▶ [Exercise] From the first line of the data below, copy each line up to the one containing "tube(bm, [p - Vector((0, 0, .0)), p", and include that line too.

--

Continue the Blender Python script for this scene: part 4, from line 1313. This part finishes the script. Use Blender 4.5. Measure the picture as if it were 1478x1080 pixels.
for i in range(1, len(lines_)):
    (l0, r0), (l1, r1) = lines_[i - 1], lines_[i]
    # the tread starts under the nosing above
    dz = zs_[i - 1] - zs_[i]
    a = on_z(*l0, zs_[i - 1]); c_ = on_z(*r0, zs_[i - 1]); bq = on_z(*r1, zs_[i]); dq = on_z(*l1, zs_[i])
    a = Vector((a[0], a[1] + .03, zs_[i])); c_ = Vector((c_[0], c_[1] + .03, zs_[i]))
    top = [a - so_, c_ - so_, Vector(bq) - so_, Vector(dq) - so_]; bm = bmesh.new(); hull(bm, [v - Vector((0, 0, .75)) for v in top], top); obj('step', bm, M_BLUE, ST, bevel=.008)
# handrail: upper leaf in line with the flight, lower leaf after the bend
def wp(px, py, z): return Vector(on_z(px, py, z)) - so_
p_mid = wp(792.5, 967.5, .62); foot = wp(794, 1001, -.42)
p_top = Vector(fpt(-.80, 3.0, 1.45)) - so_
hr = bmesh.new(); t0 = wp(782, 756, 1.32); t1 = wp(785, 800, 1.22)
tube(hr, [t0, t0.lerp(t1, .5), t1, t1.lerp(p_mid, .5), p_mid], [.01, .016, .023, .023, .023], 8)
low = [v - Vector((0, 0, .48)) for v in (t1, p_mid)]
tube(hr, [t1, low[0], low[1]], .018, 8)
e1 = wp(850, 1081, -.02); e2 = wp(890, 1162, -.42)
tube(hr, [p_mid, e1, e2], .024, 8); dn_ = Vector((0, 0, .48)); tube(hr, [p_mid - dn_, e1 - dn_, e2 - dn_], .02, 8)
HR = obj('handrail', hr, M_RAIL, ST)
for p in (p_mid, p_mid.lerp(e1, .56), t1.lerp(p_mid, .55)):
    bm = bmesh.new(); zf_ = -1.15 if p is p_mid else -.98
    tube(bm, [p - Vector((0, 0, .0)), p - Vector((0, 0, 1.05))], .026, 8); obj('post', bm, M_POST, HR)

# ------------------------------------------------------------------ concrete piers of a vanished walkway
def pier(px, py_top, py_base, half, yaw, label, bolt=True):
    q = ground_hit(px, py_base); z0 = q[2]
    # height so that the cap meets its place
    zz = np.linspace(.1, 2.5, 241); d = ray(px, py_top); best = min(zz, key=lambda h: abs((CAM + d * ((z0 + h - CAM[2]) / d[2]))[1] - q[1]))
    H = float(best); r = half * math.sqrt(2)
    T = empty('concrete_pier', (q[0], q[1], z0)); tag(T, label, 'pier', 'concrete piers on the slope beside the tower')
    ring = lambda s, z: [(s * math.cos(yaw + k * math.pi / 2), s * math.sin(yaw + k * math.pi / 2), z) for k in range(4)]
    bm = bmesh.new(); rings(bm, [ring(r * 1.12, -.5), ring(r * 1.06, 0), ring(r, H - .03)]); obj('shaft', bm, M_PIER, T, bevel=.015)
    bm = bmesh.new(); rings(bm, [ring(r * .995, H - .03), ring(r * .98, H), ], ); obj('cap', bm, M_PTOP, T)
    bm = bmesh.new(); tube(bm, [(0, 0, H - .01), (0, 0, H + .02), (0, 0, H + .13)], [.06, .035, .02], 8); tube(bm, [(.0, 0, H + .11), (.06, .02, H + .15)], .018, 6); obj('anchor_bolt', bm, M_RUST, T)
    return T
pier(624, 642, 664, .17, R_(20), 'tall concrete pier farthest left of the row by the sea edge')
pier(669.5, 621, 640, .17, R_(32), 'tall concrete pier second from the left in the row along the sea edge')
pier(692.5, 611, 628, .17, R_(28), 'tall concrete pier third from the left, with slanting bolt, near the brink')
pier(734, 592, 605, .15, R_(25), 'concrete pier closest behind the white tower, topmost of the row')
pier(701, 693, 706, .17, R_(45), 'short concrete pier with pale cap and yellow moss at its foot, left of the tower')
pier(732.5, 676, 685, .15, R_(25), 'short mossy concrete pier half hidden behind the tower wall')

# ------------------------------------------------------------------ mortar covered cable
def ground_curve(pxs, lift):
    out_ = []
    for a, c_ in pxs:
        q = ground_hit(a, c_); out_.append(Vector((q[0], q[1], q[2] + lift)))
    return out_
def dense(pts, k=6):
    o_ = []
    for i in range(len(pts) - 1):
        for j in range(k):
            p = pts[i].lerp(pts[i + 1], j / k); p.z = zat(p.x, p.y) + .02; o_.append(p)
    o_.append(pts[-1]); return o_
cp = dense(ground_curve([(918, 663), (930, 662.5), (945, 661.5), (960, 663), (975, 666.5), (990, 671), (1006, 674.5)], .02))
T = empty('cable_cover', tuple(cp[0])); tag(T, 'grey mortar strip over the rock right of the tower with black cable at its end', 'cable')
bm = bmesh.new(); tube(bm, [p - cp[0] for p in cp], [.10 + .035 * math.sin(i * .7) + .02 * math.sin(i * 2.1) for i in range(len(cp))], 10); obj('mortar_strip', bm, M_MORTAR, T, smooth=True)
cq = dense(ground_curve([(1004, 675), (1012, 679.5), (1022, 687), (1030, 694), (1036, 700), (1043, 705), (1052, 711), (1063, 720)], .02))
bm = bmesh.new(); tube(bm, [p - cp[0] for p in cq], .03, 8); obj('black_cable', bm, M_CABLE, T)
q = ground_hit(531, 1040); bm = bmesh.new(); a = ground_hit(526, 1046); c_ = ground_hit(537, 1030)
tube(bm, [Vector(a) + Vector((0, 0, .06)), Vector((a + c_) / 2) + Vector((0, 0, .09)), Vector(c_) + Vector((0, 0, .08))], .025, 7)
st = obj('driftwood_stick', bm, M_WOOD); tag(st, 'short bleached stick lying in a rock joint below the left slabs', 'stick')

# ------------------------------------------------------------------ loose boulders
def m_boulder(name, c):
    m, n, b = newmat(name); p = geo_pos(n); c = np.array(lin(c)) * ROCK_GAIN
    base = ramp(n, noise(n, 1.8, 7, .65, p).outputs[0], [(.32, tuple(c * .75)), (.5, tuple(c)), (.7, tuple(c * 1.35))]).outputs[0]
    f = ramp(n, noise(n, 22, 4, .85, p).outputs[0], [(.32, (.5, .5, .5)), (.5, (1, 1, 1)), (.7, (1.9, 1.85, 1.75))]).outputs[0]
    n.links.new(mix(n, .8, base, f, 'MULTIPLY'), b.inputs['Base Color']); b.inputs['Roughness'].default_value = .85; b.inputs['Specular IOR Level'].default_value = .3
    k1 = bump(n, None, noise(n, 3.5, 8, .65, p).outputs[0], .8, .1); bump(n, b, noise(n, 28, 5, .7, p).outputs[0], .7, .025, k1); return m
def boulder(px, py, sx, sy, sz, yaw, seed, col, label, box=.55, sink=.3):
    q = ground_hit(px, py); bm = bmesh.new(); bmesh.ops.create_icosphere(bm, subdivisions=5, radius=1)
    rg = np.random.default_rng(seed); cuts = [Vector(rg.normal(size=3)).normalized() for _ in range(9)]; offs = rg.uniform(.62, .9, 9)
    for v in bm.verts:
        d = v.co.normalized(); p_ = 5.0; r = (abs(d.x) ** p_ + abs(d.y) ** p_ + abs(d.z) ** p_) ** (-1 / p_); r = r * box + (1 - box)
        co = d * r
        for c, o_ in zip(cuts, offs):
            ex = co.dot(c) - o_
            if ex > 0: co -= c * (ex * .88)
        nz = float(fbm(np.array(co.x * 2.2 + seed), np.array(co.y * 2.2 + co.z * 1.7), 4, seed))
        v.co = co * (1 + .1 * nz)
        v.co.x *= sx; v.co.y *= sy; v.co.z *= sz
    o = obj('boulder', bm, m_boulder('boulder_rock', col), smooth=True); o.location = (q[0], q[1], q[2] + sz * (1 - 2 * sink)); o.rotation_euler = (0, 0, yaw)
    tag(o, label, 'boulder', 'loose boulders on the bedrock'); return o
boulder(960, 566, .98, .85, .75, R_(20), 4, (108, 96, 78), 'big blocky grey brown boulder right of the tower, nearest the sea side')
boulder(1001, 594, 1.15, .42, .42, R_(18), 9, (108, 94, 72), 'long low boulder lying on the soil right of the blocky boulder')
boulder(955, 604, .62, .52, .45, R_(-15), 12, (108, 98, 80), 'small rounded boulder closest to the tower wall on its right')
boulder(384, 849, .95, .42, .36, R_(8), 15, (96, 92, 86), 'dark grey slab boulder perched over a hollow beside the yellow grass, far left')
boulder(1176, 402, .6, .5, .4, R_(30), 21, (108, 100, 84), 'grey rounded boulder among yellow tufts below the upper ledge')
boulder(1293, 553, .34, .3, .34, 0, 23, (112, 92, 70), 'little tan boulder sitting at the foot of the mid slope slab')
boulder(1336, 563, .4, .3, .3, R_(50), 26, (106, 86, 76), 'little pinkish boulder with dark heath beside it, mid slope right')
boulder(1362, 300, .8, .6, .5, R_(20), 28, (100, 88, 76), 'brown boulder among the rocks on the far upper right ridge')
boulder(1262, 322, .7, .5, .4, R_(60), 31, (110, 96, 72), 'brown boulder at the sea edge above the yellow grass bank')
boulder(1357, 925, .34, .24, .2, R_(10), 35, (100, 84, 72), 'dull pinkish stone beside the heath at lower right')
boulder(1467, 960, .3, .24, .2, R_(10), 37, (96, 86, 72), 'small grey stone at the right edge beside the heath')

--

▶ [Answer to this exercise]
Continue the Blender Python script for this scene: part 4, from line 1313. This part finishes the script. Use Blender 4.5. Measure the picture as if it were 1478x1080 pixels.
for i in range(1, len(lines_)):
    (l0, r0), (l1, r1) = lines_[i - 1], lines_[i]
    # the tread starts under the nosing above
    dz = zs_[i - 1] - zs_[i]
    a = on_z(*l0, zs_[i - 1]); c_ = on_z(*r0, zs_[i - 1]); bq = on_z(*r1, zs_[i]); dq = on_z(*l1, zs_[i])
    a = Vector((a[0], a[1] + .03, zs_[i])); c_ = Vector((c_[0], c_[1] + .03, zs_[i]))
    top = [a - so_, c_ - so_, Vector(bq) - so_, Vector(dq) - so_]; bm = bmesh.new(); hull(bm, [v - Vector((0, 0, .75)) for v in top], top); obj('step', bm, M_BLUE, ST, bevel=.008)
# handrail: upper leaf in line with the flight, lower leaf after the bend
def wp(px, py, z): return Vector(on_z(px, py, z)) - so_
p_mid = wp(792.5, 967.5, .62); foot = wp(794, 1001, -.42)
p_top = Vector(fpt(-.80, 3.0, 1.45)) - so_
hr = bmesh.new(); t0 = wp(782, 756, 1.32); t1 = wp(785, 800, 1.22)
tube(hr, [t0, t0.lerp(t1, .5), t1, t1.lerp(p_mid, .5), p_mid], [.01, .016, .023, .023, .023], 8)
low = [v - Vector((0, 0, .48)) for v in (t1, p_mid)]
tube(hr, [t1, low[0], low[1]], .018, 8)
e1 = wp(850, 1081, -.02); e2 = wp(890, 1162, -.42)
tube(hr, [p_mid, e1, e2], .024, 8); dn_ = Vector((0, 0, .48)); tube(hr, [p_mid - dn_, e1 - dn_, e2 - dn_], .02, 8)
HR = obj('handrail', hr, M_RAIL, ST)
for p in (p_mid, p_mid.lerp(e1, .56), t1.lerp(p_mid, .55)):
    bm = bmesh.new(); zf_ = -1.15 if p is p_mid else -.98
    tube(bm, [p - Vector((0, 0, .0)), p - Vector((0, 0, 1.05))], .026, 8); obj('post', bm, M_POST, HR)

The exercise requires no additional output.